C’est une métaphore de la majorité.

Oui, exactement. Et bien sûr, la majorité a le verbe haut et résonne plus fort. C’est aussi une métaphore des médias, parce que c’est par l’intermédiaire des médias que nous parvient l’information. De l’information « médiatisée ». Chaque moment est politisé, non seulement parce qu’il se transforme en pensée, mais aussi parce qu’il est présenté de multiples façons. Et le public se voit aussi assigner un rôle actif. Avant d’entrer dans la salle, les spectateurs peuvent choisir leur propre siège. Ensuite, ils peuvent les placer n’importe où dans l’espace. On peut donc réellement prendre place au beau milieu du terrain de jeu, entre les acteurs. Ou on peut choisir de vivre le spectacle du côté d’un certain personnage, ou simplement de s’installer sur la ligne de touche. Pendant le spectacle, chacun peut décider à tout moment de prendre sa chaise et d’aller s’asseoir ailleurs. Ce qui m’intéresse dans cette démarche, c’est de demander à chacun ce qu’il ou elle choisit en tant que public. Je veux que le spectateur constate à quel point il peut, au même moment, faire un choix parmi tant de possibilités différentes et tant de façons différentes de penser.

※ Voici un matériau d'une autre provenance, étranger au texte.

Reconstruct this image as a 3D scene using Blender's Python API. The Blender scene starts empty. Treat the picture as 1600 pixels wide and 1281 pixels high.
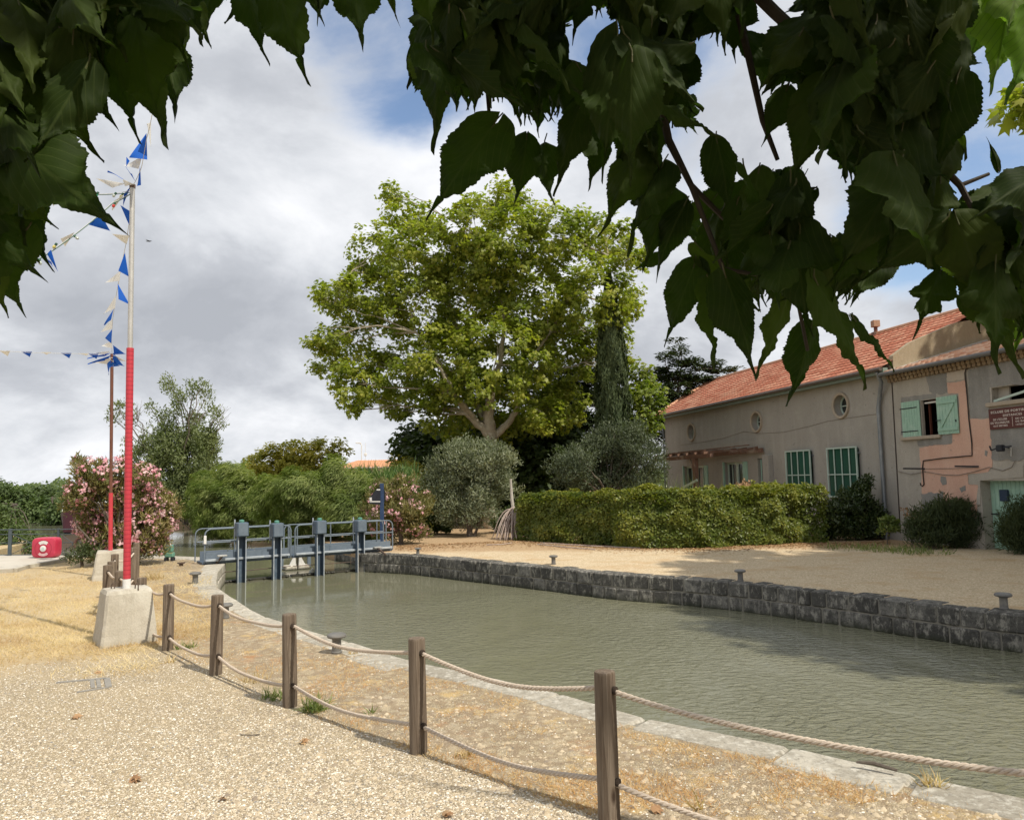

Et dès lors qu’on opère ce choix, il est politique.

Et si on ne peut pas entendre ce que dit l’autre ?

À chacun de décider pour soi quoi faire dans ce cas. On peut se lever et déplacer sa chaise pour se rapprocher de quelqu’un qu’on a du mal à entendre. C’est bien sûr une métaphore de la façon dont nous réagissons à la politique de nos jours. Au lieu de dire : « Je n’ai pas bien entendu ce qu’ils disaient », on peut lever les fesses et bouger. Un détail intéressant est que les prénoms de George et Martha font référence à George et Martha Washington, les fondateurs du « rêve américain ».

Vous nous demandez de reprendre les rênes.

Je voudrais rendre le pouvoir au peuple, oui.